The report - which has been seen by BBC Radio 5 Live - seeks to challenge traditional assumptions about policing, including the need to patrol in pairs and the tradition of detectives working in plain clothes.

The public perceive police officers to be more approachable when they are working on their own

Chief Sup Peter Gammon
It says many of these working practices hamper efforts to make officers more visible and accessible to the community.

The document, due to be published next week, follows the launch of a bold new Home Office advertising campaign which aims to boost recruitment to the police service.

At present police numbers are falling, with only 5% of officers on patrol at any one time.

Chief Superintendent Peter Gammon of the Kent force says that while greater police numbers will be welcomed, the issue lies in how these officers will be deployed.

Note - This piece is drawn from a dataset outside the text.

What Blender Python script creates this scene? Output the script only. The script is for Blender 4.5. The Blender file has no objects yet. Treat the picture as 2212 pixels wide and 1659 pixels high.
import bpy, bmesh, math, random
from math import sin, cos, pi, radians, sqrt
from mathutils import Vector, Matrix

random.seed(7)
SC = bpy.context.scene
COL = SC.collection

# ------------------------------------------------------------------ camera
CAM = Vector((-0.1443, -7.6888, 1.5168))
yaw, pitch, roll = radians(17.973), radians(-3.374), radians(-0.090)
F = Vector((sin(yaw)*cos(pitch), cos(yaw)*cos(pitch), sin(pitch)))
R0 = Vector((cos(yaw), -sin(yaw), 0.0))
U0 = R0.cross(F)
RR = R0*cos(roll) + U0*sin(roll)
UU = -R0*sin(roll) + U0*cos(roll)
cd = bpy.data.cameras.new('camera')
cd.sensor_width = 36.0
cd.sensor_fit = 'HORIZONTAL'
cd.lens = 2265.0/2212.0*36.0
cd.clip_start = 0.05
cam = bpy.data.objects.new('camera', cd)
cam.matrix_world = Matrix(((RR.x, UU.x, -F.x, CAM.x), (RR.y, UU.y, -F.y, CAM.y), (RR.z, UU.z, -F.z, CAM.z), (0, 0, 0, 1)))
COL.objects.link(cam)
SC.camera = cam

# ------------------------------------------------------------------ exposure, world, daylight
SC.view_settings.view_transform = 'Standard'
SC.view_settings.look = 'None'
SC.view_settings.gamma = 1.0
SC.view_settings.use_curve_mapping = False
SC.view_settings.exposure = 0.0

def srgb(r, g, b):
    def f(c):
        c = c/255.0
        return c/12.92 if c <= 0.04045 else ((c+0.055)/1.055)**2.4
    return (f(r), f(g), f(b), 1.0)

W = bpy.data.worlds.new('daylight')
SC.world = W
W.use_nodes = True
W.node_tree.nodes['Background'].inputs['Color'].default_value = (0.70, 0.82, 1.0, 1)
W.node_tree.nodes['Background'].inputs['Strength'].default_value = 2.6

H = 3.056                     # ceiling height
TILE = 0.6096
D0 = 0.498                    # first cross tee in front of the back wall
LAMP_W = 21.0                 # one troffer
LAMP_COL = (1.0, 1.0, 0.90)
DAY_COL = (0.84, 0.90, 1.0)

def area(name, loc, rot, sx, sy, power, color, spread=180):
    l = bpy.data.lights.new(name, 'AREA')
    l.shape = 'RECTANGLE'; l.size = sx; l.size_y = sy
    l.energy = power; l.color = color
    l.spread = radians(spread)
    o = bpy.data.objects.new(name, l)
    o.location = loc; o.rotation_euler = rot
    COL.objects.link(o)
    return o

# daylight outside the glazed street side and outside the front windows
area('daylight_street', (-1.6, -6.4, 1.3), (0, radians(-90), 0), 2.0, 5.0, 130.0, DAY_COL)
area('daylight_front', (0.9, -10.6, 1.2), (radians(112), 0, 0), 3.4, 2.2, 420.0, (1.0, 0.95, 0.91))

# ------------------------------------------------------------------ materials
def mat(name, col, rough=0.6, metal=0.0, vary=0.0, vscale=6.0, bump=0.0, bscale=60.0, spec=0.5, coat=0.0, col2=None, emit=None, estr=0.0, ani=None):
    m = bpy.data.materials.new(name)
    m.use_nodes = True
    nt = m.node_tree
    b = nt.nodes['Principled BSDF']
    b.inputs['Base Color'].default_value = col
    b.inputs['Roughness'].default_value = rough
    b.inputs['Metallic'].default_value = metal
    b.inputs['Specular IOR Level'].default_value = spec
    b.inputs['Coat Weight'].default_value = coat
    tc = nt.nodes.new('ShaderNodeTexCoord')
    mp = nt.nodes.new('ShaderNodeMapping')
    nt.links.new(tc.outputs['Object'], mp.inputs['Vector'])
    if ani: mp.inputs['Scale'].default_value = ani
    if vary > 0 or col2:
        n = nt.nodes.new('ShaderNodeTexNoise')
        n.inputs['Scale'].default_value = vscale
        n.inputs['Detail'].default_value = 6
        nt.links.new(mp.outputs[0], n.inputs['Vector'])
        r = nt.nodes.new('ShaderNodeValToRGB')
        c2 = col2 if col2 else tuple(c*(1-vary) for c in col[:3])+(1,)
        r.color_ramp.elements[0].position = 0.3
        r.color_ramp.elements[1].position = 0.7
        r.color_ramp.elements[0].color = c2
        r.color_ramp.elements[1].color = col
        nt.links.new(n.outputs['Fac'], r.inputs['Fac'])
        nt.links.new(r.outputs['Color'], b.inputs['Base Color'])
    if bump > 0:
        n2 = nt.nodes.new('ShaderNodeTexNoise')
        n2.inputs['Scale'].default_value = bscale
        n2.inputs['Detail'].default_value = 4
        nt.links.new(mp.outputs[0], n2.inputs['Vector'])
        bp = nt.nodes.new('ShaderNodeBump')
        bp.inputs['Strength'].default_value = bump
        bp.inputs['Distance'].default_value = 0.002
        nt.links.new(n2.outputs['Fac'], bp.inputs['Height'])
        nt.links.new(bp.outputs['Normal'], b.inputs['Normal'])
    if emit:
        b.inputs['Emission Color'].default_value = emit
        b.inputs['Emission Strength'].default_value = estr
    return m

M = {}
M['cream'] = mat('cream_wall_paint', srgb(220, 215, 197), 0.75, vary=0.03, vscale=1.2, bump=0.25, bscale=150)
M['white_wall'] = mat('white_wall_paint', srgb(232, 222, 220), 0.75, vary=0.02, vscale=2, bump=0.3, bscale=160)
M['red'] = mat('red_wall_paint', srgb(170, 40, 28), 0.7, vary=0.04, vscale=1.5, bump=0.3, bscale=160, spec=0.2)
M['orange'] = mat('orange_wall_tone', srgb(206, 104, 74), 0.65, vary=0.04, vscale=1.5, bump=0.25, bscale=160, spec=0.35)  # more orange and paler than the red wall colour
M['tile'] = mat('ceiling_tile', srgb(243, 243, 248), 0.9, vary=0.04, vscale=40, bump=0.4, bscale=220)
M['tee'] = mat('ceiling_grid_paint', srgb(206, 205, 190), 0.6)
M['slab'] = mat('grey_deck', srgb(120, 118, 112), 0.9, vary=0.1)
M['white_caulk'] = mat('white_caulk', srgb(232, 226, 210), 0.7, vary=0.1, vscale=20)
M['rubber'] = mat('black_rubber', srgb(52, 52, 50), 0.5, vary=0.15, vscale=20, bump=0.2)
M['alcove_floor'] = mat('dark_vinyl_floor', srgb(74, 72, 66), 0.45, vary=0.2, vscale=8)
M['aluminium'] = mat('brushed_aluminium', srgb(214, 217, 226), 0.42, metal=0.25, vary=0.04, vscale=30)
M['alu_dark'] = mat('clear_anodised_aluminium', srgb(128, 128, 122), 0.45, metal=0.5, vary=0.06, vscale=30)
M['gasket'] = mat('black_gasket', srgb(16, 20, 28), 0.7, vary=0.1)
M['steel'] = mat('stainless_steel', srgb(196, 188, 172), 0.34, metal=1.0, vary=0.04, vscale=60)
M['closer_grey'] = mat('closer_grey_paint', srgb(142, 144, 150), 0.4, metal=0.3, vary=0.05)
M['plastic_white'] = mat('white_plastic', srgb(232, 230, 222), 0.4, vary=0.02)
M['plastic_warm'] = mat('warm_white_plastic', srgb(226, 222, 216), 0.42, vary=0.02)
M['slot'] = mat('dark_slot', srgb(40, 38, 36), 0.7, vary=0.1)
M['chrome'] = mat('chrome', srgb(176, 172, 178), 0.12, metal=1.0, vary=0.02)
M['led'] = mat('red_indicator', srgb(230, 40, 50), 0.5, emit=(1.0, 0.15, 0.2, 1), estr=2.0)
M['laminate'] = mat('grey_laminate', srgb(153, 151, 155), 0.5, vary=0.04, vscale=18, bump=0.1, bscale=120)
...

"We've become remote from people and less accessible," he told BBC Radio 4's Today programme.

Uniforms 'low-status'

The association is concerned that patrolling in pairs has become the norm, both in vehicles and on foot.

Chief Sup Gammon said: "Our research shows that the public perceive police officers to be more approachable when they are working on their own."

He added that the double-crewing of officers should only occur "when it's operationally necessary or when there's a safety factor involved".

The association's findings also show that an officer alone on the beat is less likely to be attacked.

Another key question posed in the report is whether the police service needs so many plain clothes officers.

It says many could do their job in uniform but feel that this has a lower status than plain clothes.

Chief Sup Gammon suggested that by simply changing 5% of plain clothes officers back into uniform, there would be 6,000 more officers made instantly visible.

Meal breaks

The report also puts forward the idea that unmarked cars could bear the force crest when not being used for undercover or surveillance work.

A further recommendation is that officers should consider taking meal breaks in restaurants and cafes, as they do in America, as this would provide a further reassuring presence for the public.

It is thought the findings have widespread support from a number of chief constables and a senior inspector of constabulary.

When published, a copy of the report will be sent to Home Secretary, Jack Straw.